Bu durumda mahkemece hükme esas raporu veren bilirkişi kurulundan alınacak ek rapor ile davacı taşeron tarafından gerçekleştirildiği kabul edilen imalâtın, önceki karardaki mahkemenin kabulünü temyiz etmemek suretiyle davacı tarafça karşı çıkılmadığından işin yapıldığı 2008 yılı mahalli piyasa rayiçlerine göre bedeli hesaplattırılarak, bulunacak miktardan kabul edilen 382.800,00 TL ödemeye az yukarıda belirtilen takasta haklı olduğu 120.000,00 TL’lik ödenmeyen bono bedeli de dahil edilerek bulunan toplam 502.800,00 TL düşülerek kalan miktar üzerinden davanın kabulüne karar verilmesi gerekirken bu hususlar üzerinde durulmadan eksik inceleme ve yanlış değerlendirme sonucu yazılı miktarda kabul kararı verilmesi doğru olmamıştır.

Öte yandan davadan önce keşide edilen usulüne uygun ödeme ihtarı ile davalı temerrüde düşürülmediği ve kesin vade de bulunmadığından dava dilekçesinde belirtilip kabul edilen alacağa dava tarihinden, ıslahla artırılan bölüme de ıslah harcının yatırıldığı tarihten avans faizi yürütülmesi gerekirken tamamının dava tarihinden avans faizi ile tahsiline karar verilmesi de usul ve yasaya aykırı görülmüştür.

Kararın belirtilen sebeplerle bozulması uygun bulunmuştur.

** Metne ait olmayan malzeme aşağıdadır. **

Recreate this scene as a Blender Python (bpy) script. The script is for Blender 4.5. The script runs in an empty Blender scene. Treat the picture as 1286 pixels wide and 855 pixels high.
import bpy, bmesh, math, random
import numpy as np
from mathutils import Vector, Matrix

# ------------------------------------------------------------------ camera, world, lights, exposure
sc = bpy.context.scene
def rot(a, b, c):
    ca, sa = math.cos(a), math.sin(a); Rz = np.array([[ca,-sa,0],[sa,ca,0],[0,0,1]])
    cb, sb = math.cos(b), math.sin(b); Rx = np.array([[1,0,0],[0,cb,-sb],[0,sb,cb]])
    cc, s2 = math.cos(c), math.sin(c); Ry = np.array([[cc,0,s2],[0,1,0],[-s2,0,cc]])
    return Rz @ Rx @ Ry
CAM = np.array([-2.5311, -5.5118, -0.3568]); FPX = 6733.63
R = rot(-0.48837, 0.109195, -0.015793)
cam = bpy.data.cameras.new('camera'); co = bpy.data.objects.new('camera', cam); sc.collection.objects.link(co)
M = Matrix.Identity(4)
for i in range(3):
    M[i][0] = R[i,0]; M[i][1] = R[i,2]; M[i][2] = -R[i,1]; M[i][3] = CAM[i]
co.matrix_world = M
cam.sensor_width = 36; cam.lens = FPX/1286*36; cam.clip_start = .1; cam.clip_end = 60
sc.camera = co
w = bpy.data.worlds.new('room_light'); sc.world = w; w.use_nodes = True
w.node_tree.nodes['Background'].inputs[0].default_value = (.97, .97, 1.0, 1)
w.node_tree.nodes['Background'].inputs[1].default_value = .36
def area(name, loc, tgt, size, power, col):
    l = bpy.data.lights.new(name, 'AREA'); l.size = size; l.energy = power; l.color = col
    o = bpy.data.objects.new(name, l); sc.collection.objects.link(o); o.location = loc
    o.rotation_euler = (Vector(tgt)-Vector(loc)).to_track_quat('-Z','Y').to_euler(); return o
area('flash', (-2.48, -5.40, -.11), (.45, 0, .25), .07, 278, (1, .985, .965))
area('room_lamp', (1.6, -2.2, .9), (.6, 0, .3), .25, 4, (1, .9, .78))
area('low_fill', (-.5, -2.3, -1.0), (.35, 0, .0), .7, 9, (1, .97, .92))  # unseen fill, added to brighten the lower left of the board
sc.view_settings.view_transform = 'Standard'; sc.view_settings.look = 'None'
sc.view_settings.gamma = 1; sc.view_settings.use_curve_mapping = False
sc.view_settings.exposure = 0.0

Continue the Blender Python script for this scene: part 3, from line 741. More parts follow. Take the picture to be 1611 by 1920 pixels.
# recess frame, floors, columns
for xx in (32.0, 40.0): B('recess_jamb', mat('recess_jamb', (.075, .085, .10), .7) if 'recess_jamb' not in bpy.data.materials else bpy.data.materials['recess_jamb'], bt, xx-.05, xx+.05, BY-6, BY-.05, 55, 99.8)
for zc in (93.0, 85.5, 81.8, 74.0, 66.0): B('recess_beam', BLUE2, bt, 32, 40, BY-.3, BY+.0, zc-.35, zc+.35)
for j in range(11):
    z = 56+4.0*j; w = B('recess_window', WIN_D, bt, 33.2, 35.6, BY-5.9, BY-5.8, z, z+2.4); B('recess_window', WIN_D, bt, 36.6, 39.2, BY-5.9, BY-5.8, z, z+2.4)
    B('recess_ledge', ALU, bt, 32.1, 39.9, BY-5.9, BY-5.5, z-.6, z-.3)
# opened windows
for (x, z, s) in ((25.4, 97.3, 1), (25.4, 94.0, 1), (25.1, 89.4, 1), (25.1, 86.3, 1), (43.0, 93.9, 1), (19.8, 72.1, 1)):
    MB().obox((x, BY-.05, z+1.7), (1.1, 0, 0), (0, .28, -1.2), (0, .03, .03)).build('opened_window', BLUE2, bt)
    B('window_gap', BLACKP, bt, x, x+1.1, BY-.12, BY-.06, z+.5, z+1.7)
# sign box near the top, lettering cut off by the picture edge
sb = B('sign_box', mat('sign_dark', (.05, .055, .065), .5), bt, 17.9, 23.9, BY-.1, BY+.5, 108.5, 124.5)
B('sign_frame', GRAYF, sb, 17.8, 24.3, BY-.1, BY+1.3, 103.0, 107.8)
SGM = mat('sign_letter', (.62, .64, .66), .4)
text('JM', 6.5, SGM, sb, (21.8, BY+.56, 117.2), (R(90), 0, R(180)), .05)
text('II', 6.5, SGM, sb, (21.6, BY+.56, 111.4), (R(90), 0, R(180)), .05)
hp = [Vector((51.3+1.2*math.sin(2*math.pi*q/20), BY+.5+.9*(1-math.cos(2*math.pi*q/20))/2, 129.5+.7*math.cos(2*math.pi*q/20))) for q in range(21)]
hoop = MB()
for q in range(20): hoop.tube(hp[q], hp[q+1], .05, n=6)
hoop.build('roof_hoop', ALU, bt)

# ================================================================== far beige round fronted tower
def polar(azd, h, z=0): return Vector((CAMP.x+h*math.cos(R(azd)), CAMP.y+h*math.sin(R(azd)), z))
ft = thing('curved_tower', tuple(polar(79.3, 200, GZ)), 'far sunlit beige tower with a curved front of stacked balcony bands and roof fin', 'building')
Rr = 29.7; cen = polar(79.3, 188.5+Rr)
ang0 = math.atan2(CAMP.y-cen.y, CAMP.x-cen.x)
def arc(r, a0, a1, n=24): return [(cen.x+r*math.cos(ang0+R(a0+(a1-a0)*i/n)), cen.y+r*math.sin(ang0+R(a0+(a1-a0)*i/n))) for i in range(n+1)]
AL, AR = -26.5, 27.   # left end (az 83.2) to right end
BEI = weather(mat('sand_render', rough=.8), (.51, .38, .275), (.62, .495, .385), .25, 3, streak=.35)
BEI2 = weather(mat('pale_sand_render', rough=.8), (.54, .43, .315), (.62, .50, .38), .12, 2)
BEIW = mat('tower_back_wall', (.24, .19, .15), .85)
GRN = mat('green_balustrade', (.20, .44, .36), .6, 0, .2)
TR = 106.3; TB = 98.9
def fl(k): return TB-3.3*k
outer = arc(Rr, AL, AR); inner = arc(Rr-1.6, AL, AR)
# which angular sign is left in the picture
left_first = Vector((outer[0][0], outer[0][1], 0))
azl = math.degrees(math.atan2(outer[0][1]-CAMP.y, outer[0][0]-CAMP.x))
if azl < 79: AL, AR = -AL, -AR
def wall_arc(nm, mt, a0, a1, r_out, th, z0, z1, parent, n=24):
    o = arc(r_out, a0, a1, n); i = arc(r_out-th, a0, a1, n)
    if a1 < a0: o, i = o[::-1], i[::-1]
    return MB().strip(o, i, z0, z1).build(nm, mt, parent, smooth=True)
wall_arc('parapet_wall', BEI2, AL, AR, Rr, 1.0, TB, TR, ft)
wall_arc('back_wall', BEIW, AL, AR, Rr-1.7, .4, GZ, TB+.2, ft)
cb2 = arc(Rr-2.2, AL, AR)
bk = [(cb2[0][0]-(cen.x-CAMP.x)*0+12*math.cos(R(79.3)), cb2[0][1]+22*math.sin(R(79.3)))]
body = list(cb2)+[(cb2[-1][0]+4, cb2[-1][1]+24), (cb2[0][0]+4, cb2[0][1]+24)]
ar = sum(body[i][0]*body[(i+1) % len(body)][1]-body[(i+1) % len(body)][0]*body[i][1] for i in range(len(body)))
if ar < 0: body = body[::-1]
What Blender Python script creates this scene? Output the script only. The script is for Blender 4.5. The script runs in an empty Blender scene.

SONUÇ:Yukarıda 1. bentte açıklanan nedenlerle davalının diğer temyiz itirazlarının reddine, 2. bent uyarınca kabulü ile hükmün davalı yararına BOZULMASINA, fazla alınan temyiz peşin harcının istek halinde temyiz eden davalıya geri verilmesine, karara karşı tebliğ tarihinden itibaren 15 gün içinde karar düzeltme isteminde bulunulabileceğine 27.11.2014 gününde oybirliğiyle karar verildi.